>> begin Data

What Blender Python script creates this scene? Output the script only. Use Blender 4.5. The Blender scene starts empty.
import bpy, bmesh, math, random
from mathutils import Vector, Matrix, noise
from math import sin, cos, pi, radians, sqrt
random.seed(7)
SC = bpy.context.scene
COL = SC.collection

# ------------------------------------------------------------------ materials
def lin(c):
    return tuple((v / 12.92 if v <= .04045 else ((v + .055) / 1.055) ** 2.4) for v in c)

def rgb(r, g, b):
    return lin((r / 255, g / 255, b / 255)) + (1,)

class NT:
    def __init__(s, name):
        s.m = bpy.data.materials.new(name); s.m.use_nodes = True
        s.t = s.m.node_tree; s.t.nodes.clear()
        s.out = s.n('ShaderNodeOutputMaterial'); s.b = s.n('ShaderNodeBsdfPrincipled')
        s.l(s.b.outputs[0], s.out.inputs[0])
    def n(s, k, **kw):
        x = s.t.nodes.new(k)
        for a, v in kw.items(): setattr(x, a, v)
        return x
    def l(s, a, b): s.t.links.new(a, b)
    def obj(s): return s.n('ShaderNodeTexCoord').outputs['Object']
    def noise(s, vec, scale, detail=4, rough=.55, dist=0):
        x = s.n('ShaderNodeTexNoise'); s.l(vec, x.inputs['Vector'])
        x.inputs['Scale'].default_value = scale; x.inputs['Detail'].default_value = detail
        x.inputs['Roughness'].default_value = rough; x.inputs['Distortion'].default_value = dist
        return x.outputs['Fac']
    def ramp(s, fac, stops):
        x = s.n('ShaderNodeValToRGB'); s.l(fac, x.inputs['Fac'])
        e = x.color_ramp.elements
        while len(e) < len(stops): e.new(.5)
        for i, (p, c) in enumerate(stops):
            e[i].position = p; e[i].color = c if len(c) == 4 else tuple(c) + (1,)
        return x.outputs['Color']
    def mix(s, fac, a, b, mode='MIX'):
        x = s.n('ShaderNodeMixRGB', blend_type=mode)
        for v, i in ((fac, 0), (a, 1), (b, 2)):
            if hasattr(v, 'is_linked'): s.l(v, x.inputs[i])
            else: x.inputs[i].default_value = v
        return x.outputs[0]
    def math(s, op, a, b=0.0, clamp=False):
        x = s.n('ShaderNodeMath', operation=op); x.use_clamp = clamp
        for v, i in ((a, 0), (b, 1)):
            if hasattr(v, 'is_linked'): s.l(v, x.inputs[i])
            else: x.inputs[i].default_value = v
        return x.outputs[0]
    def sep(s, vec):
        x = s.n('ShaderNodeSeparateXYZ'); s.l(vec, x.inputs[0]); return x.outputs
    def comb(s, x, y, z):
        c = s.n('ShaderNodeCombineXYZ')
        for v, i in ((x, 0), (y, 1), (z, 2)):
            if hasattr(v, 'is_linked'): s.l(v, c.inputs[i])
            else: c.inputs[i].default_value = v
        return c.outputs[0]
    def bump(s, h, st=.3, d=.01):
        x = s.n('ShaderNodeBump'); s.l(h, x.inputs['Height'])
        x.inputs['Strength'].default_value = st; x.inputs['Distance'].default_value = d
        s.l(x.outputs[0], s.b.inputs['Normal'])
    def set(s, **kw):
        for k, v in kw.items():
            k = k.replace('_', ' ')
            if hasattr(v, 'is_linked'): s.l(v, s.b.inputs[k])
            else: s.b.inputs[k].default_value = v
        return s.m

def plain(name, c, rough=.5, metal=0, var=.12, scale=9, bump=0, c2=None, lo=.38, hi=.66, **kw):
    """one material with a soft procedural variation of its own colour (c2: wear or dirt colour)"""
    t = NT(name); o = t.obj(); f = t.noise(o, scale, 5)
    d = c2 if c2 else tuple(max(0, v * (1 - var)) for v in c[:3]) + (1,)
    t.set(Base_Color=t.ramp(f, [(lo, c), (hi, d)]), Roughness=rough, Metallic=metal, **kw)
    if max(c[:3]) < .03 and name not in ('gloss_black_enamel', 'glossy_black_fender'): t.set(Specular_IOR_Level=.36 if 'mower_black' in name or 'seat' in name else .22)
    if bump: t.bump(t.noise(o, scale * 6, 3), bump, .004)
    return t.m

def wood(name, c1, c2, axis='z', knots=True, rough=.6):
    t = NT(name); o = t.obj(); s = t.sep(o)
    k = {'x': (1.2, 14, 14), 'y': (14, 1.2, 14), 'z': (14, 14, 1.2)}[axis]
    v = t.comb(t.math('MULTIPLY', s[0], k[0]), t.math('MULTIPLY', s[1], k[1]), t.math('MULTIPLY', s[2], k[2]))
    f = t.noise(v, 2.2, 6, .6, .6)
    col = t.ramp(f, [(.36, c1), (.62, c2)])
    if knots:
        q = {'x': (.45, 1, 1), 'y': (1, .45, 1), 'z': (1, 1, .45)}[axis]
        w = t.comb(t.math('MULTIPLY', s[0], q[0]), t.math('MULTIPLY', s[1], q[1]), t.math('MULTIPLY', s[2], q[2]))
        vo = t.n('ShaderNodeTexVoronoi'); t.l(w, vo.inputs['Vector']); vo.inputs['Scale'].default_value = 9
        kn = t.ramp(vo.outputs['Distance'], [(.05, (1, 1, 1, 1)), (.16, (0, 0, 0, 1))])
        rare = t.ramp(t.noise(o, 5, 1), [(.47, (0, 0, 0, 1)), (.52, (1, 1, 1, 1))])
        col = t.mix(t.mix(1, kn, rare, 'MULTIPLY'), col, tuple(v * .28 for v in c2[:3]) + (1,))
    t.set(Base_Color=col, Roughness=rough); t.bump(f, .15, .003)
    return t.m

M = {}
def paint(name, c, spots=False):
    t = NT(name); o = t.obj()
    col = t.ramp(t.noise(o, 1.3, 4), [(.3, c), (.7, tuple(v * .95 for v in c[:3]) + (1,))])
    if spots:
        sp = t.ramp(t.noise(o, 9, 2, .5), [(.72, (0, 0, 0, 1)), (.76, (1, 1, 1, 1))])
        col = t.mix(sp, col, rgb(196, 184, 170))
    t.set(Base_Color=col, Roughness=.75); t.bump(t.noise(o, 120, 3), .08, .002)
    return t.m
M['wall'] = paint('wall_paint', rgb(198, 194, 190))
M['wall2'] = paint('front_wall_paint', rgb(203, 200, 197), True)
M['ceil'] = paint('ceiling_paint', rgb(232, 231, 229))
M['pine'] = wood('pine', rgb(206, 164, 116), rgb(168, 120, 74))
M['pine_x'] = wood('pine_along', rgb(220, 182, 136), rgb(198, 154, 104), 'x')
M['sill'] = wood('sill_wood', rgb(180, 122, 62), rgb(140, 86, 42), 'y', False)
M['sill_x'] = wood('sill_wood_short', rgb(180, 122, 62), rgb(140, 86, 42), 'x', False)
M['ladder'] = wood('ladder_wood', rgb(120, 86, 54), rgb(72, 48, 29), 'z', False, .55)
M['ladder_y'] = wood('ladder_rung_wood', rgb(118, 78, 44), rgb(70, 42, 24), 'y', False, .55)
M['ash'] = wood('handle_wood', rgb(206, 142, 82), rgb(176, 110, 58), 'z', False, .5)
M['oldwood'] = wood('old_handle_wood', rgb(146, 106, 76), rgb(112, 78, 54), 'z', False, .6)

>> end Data

• _What you are asked to do_: Produce the lines from the top of the listing through the "return tuple((v /" line exactly as they appear, with no additional output.

• _Answer to the task_:
What Blender Python script creates this scene? Output the script only. Use Blender 4.5. The Blender scene starts empty.
import bpy, bmesh, math, random
from mathutils import Vector, Matrix, noise
from math import sin, cos, pi, radians, sqrt
random.seed(7)
SC = bpy.context.scene
COL = SC.collection

# ------------------------------------------------------------------ materials
def lin(c):
    return tuple((v / 12.92 if v <= .04045 else ((v + .055) / 1.055) ** 2.4) for v in c)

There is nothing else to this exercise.